[What the exercise asks]: Return verbatim everything from the first line through the line that contains "MB().box(p0.x, p1.x, YW", and stop there.

[Data provided]:
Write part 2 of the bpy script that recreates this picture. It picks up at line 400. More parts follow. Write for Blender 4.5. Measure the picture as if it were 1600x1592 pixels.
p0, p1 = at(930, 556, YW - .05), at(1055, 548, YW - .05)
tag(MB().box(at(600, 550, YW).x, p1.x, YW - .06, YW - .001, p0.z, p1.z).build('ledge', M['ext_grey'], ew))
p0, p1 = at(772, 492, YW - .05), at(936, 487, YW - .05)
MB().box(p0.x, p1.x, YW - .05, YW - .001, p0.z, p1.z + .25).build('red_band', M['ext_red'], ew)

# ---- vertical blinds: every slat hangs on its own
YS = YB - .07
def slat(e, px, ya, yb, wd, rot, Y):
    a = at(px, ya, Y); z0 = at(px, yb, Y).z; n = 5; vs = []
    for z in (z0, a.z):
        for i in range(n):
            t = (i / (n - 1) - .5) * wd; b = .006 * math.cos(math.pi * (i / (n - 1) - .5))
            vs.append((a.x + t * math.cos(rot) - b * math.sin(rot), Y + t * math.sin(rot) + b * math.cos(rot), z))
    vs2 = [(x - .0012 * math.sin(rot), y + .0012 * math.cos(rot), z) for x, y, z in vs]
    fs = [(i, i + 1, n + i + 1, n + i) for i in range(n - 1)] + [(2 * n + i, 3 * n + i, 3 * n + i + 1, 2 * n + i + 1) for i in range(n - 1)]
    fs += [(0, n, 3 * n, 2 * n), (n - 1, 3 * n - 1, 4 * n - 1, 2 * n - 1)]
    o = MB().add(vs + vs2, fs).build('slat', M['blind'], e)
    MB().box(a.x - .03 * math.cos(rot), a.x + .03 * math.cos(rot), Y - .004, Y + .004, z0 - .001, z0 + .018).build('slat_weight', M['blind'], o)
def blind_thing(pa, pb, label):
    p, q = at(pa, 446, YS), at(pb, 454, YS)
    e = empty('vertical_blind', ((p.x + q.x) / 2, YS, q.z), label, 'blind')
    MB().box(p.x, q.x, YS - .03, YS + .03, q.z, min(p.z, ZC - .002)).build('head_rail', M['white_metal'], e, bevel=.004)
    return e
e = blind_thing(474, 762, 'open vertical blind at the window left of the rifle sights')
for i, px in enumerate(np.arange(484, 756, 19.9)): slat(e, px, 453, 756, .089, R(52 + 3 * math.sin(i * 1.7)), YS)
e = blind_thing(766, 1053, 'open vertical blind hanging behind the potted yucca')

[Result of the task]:
Write part 2 of the bpy script that recreates this picture. It picks up at line 400. More parts follow. Write for Blender 4.5. Measure the picture as if it were 1600x1592 pixels.
p0, p1 = at(930, 556, YW - .05), at(1055, 548, YW - .05)
tag(MB().box(at(600, 550, YW).x, p1.x, YW - .06, YW - .001, p0.z, p1.z).build('ledge', M['ext_grey'], ew))
p0, p1 = at(772, 492, YW - .05), at(936, 487, YW - .05)
MB().box(p0.x, p1.x, YW - .05, YW - .001, p0.z, p1.z + .25).build('red_band', M['ext_red'], ew)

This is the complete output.